Below the accumulation of waste of the late IIIrd millennium BC, a huge building reinforced with buttresses was preserved. It was labeled the "Public Building". Once it must have covered the most part of the summit of the citadel. This complex, erected some time in the second half of the IIIrd millennium BC, had been used for a long time and was rebuilt or restored repeatedly. The most recent stage of its operation fell most likely to the Akkadian Period (see: Akkadian above), but the remains dated to the ED III period are better preserved. Several rooms of the ED III phase were discovered along with two "kitchens", complete with a series of tannours, located in the southern part of the building. The walls of the ED III phase of the Public building were preserved up to 3 m in height. There was a window and a rectangular niche in one of them. Most of the Public Building, if not destroyed by the dump, is still covered by the thick dump deposits dated to late IIIrd and IInd millennium BC. The main entrance to the building still remains to be found.
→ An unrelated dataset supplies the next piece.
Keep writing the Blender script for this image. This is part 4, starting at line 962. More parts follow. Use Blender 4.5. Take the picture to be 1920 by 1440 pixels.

Outer wall of the Public Building and two adjacent kitchens
Dukkans at the street

In the ED III phase, a street paved with potsherds ran parallel to one of the outer walls of the Public Building. At this street, opposite to the Public Building, there was a group of tiny cubicles of mud brick. They were arranged in three rows, forming a nearly 5 m wide band, delimited on the east by another narrow street. These cubicles were dubbed dukkans because they looked like a row of small stores concentrated next to the Public Building. Actually, the size of these units along with the character of finds they yielded, suggest they could have been used for storage or ferved some sort of a household activity.

Fragment of mud  brick platform reconstructed by L. Rutkowski

In the area of the southern part of the Public Building but below the level of its walls, the oldest architectural feature in this part of the citadel was reached. It was a huge wall, or possibly a platform, constructed of reddish mud brick. The above-mentioned tannours from two "kitchens" were dug in this structure. Its orientation was different from that of the walls of the Public Building complex. While its northern face could be traced without problem, the southern one has disappeared along with the southern slope of the citadel which has eroded away. Nevertheless, it is clear that this wall, or platform, was at least 6 m wide and 9.5 m long and that it must predate the construction of the Public Building.

Ninevite 5 Period

Ninivite 5 house at the eastern slope of the tell in sector SS

Third millennium strata were explored also at the easternmost end of the SS trench. Under the substantial walls of the ED III period, fragments of a tiny house with three rooms, a kitchen and a narrow courtyard were unearthed. The kitchen had a low, clay banquette along one of its walls. Near one of its ends, in a corner, the upper part of a large Ninevite 5 chalice on a stem was discovered. After the stem had been broken off, the remaining part of the vessel was mounted on the floor, thus turning it into a fixed receptacle. In another room, a child burial of a Ninevite 5 period date was found below the floor level. It was a small pit with mud-plastered walls containing a round basket in which the body of an infant had been deposited. Large quantities of kitchen-ware sherds collected from the area, as well as the size and nature of the architectural remains from this sondage suggest that in the Ninevite 5 period this part of the town was occupied by dwelling quarters furnished with numerous domestic installations.